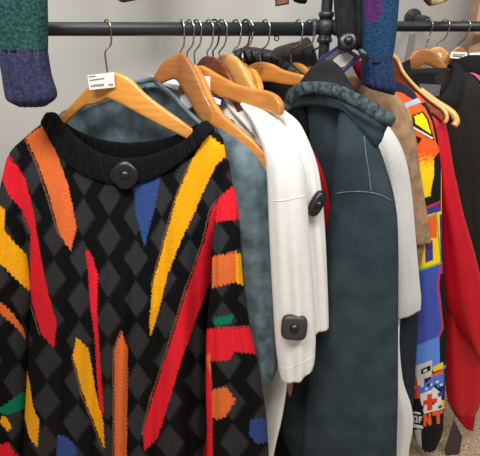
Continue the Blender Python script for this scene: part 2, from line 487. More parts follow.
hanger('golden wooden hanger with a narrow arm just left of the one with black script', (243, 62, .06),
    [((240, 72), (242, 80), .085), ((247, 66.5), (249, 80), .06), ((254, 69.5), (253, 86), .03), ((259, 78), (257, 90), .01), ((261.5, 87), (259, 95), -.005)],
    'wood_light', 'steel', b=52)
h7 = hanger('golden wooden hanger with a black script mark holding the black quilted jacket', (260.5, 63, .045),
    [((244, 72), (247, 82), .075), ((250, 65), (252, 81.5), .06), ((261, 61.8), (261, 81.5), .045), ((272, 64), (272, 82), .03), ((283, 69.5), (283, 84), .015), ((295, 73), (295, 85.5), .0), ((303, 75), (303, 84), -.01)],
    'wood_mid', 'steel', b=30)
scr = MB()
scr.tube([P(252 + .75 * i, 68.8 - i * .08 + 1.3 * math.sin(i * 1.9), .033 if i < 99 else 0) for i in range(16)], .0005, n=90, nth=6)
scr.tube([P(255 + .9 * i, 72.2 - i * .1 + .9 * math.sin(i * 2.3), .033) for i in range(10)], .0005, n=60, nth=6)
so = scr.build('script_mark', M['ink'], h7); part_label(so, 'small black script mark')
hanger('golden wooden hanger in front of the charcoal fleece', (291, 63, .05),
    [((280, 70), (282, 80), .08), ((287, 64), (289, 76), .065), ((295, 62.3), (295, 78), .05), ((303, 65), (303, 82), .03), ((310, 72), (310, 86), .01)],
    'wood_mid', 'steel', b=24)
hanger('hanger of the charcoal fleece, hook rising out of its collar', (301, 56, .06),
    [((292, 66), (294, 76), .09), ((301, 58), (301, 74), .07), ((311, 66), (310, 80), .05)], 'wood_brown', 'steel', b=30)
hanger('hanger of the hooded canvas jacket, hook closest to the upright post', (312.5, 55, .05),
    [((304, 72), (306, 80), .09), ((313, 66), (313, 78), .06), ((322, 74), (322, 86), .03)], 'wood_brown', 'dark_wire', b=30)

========

* Task details: Transcribe the material exactly, keeping every word and none of the pictures.

* The solution:
Continue the Blender Python script for this scene: part 2, from line 487. More parts follow.
hanger('golden wooden hanger with a narrow arm just left of the one with black script', (243, 62, .06),
    [((240, 72), (242, 80), .085), ((247, 66.5), (249, 80), .06), ((254, 69.5), (253, 86), .03), ((259, 78), (257, 90), .01), ((261.5, 87), (259, 95), -.005)],
    'wood_light', 'steel', b=52)
h7 = hanger('golden wooden hanger with a black script mark holding the black quilted jacket', (260.5, 63, .045),
    [((244, 72), (247, 82), .075), ((250, 65), (252, 81.5), .06), ((261, 61.8), (261, 81.5), .045), ((272, 64), (272, 82), .03), ((283, 69.5), (283, 84), .015), ((295, 73), (295, 85.5), .0), ((303, 75), (303, 84), -.01)],
    'wood_mid', 'steel', b=30)
scr = MB()
scr.tube([P(252 + .75 * i, 68.8 - i * .08 + 1.3 * math.sin(i * 1.9), .033 if i < 99 else 0) for i in range(16)], .0005, n=90, nth=6)
scr.tube([P(255 + .9 * i, 72.2 - i * .1 + .9 * math.sin(i * 2.3), .033) for i in range(10)], .0005, n=60, nth=6)
so = scr.build('script_mark', M['ink'], h7); part_label(so, 'small black script mark')
hanger('golden wooden hanger in front of the charcoal fleece', (291, 63, .05),
    [((280, 70), (282, 80), .08), ((287, 64), (289, 76), .065), ((295, 62.3), (295, 78), .05), ((303, 65), (303, 82), .03), ((310, 72), (310, 86), .01)],
    'wood_mid', 'steel', b=24)
hanger('hanger of the charcoal fleece, hook rising out of its collar', (301, 56, .06),
    [((292, 66), (294, 76), .09), ((301, 58), (301, 74), .07), ((311, 66), (310, 80), .05)], 'wood_brown', 'steel', b=30)
hanger('hanger of the hooded canvas jacket, hook closest to the upright post', (312.5, 55, .05),
    [((304, 72), (306, 80), .09), ((313, 66), (313, 78), .06), ((322, 74), (322, 86), .03)], 'wood_brown', 'dark_wire', b=30)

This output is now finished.